In the event, contrary to some of the more fulsome tributes paid to her, she muffed the opportunity provided by the absence of effective opposition and by North Sea oil coming on stream, and - in thrall to monetarism - ensured that any benefits from the oil were immediately offset by the decline of manufacturing that monetarist theory asserted was inevitable. Far from “saving” Britain, she was responsible for a huge missed opportunity and, by treating manufacturing as expendable, compounded our competitiveness problem.

It must have been, nevertheless, a thrilling experience for her to discover that - contrary to so many expectations as to the difficulties that would be faced by a woman leader - she was able to wrong foot and discomfort both colleagues and opponents by simply insisting, with increasing stridency and certainty, on getting her own way.

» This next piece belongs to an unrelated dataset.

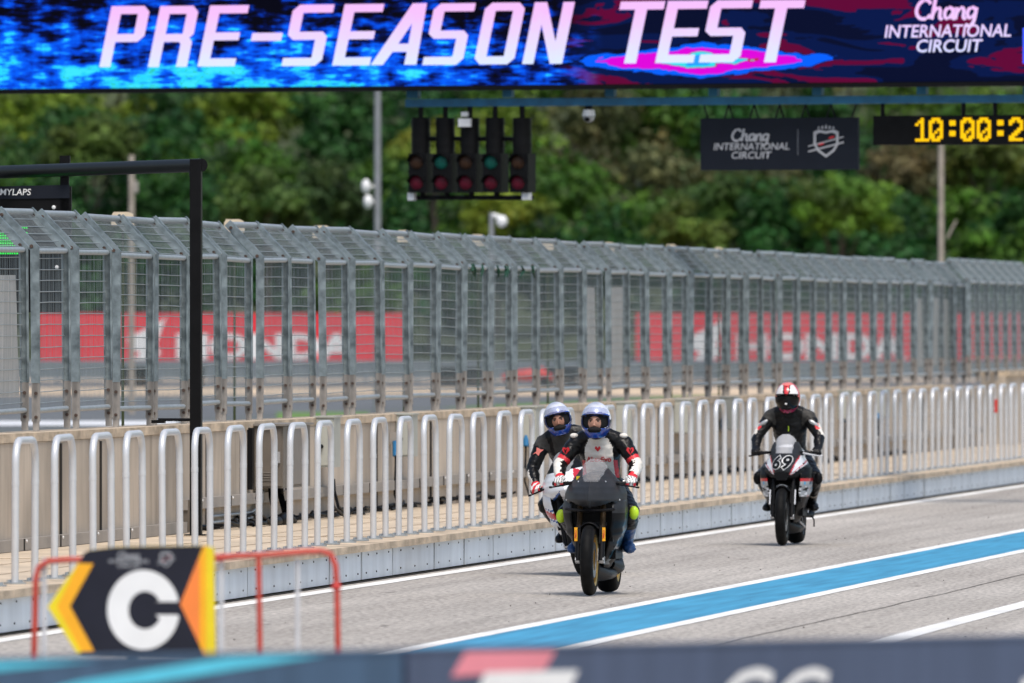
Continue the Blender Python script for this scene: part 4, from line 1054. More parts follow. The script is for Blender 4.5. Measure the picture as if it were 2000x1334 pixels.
def led_mat():
    m = bpy.data.materials.new('led_picture'); m.use_nodes = True; n, l, b = ramp_nodes(m)
    b.inputs["Base Color"].default_value = (.004, .004, .005, 1); b.inputs["Specular IOR Level"].default_value = .0
    tc = n.new("ShaderNodeTexCoord"); sep = n.new("ShaderNodeSeparateXYZ"); l.new(tc.outputs["Object"], sep.inputs[0])
    def math_(op, a, b_=None, c_=None):
        q = n.new("ShaderNodeMath"); q.operation = op
        for i, v in enumerate((a, b_, c_)):
            if v is None: continue
            if hasattr(v, 'default_value') or hasattr(v, 'is_output'): l.new(v, q.inputs[i])
            else: q.inputs[i].default_value = v
        return q.outputs[0]
    def noise(sx, sz, sc_, d=5, seed=0, dist=0):
        mp = n.new("ShaderNodeMapping"); mp.inputs["Scale"].default_value = (sx, 1, sz); mp.inputs["Location"].default_value = (seed, seed * .7, 0); l.new(tc.outputs["Object"], mp.inputs[0])
        z = n.new("ShaderNodeTexNoise"); z.inputs["Scale"].default_value = sc_; z.inputs["Detail"].default_value = d; z.inputs["Distortion"].default_value = dist; l.new(mp.outputs[0], z.inputs[0]); return z.outputs[0]
    def ramp(v, els, const=True):
        r = n.new("ShaderNodeValToRGB"); cr = r.color_ramp; cr.interpolation = 'CONSTANT' if const else 'LINEAR'
        while len(cr.elements) < len(els): cr.elements.new(.5)
        for e_, (p, c) in zip(cr.elements, els): e_.position = p; e_.color = (*c, 1)
        l.new(v, r.inputs[0]); return r.outputs[0]
    X, Z = sep.outputs[0], math_('SUBTRACT', sep.outputs[2], zb)
    def smooth(v, a, b_):
        q = n.new("ShaderNodeMapRange"); q.interpolation_type = 'SMOOTHSTEP'; q.inputs[1].default_value = a; q.inputs[2].default_value = b_; l.new(v, q.inputs[0]); return q.outputs[0]
    xl = smooth(X, gpix(1150, 100)[0], gpix(500, 100)[0])          # 1 on the left
    low = smooth(Z, .55 * QG, .12 * QG); mid = smooth(Z, 1.45 * QG, .25 * QG)
    base = noise(1.0, 2.2, 2.4, 10, 3.1); blocks = noise(.8, 4.2, 4.5, 5, 7.7); lines = noise(6.0, .25, 1.6, 3, 1.3); dash = noise(1.6, 11, 3.2, 6, 4.4)
    v = math_('MULTIPLY_ADD', xl, .10, base); v = math_('MULTIPLY_ADD', mid, .20, math_('SUBTRACT', v, .075)); v = math_('MULTIPLY_ADD', math_('SUBTRACT', dash, .5), .40, v); v = math_('MULTIPLY_ADD', math_('MULTIPLY', low, xl), .11, v)
    v = math_('MULTIPLY_ADD', math_('SUBTRACT', blocks, .5), .55, v); v = math_('MULTIPLY_ADD', math_('SUBTRACT', lines, .5), .18, v)
    A = ramp(v, [(0, (.0, .0, .004)), (.50, (.0, .003, .05)), (.57, (.0, .02, .26)), (.625, (.0, .055, .62)), (.69, (.0, .10, .82)), (.775, (.01, .28, .95)), (.825, (.02, .60, .95)), (.905, (.02, .42, .10)), (.925, (.04, .68, .95))])
    cx, cz = gpix(1370, 118); cz -= zb
    dx = math_('DIVIDE', math_('SUBTRACT', X, cx), 2.2 * QG); dz = math_('DIVIDE', math_('SUBTRACT', Z, cz), 0.255 * QG)
    d_ = math_('ADD', math_('ABSOLUTE', dx), math_('POWER', math_('ABSOLUTE', dz), 1.2)); d_ = math_('MULTIPLY_ADD', math_('SUBTRACT', noise(1.1, 4, 2.0, 7, 5, .5), .5), .85, d_)
    Bc = ramp(d_, [(0, (.02, .30, .85)), (.22, (.03, .62, .70)), (.36, (.45, .02, .03)), (.40, (.62, .0, .60)), (.78, (.0, .10, .85)), (1.08, (.0, .006, .06))])
    inb = math_('LESS_THAN', d_, 1.08)
    # dark red drifting bands on navy, right side
    rb = ramp(noise(.35, 1.6, 1.8, 4, 9.5, .6), [(0, (.0, .002, .02)), (.46, (.0, .006, .055)), (.56, (.10, .0, .03)), (.66, (.0, .004, .035))])
    mx = n.new("ShaderNodeMixRGB"); l.new(smooth(X, gpix(1080, 100)[0], gpix(1180, 100)[0]), mx.inputs[0]); l.new(A, mx.inputs[1]); l.new(rb, mx.inputs[2])
    m2 = n.new("ShaderNodeMixRGB"); l.new(inb, m2.inputs[0]); l.new(mx.outputs[0], m2.inputs[1]); l.new(Bc, m2.inputs[2])
    l.new(m2.outputs[0], b.inputs["Emission Color"]); b.inputs["Emission Strength"].default_value = .95
    return m
mb = MB(); mb.add([(x0 + .02, .035, zb + .06), (x1 - .02, .035, zb + .06), (x1 - .02, .035, zt - .03), (x0 + .02, .035, zt - .03)], [(0, 1, 2, 3)]); mb.build('lit_picture', led_mat(), root)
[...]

It was in this respect that Margaret Thatcher made her contribution to Thatcherism; she did not invent it, or even necessarily foresee it, but when it became apparent, she liked what she saw and, by serving as its instrument, discovered her destiny.

Those powerful forces that were unleashed by the triumph of the “free” market - a triumph in a battle that is constantly fought between the powerful and the ordinary people, but in which the powerful have for the time being prevailed - were extraordinarily lucky that the person who headed the government at the critical time and to whom it fell to bring about the change that they saw as necessary may not have been a great political thinker, still less a ground-breaking economist, but had the force of personality to drive that change through. It was a change defined and willed by others but delivered by Margaret Thatcher.

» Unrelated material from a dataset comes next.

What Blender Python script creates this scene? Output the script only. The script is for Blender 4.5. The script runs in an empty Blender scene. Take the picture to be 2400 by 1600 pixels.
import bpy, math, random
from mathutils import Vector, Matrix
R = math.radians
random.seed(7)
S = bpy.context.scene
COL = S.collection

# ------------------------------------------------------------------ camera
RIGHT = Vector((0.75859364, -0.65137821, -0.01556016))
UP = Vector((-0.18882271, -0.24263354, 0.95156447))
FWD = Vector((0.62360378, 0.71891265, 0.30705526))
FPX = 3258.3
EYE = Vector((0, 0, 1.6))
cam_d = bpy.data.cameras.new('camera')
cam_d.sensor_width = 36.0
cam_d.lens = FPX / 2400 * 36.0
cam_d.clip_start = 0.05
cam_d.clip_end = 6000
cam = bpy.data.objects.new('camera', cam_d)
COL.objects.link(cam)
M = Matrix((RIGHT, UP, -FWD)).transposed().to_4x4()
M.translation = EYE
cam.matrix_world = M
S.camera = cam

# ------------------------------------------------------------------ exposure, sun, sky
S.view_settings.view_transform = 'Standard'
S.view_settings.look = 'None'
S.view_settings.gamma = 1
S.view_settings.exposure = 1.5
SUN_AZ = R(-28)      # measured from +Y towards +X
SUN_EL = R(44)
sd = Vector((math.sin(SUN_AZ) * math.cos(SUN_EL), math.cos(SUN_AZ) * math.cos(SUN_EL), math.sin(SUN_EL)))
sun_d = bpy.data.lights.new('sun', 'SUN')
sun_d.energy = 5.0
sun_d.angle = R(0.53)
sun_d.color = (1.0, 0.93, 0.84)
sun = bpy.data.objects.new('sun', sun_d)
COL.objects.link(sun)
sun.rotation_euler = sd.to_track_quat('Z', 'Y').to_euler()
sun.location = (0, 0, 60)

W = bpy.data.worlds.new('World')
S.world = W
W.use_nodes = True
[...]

With her passing, nothing much changes. Those same powerful forces are still in charge, perhaps fighting a rearguard action in the aftermath of the global financial crisis, but using their power to entrench their advantage. So let us be clear; to elevate Thatcher to the stature of a one-woman revolution is to miss the point and to divert attention from the real forces ranged against us - still very much in evidence - and the battles that still have to be fought.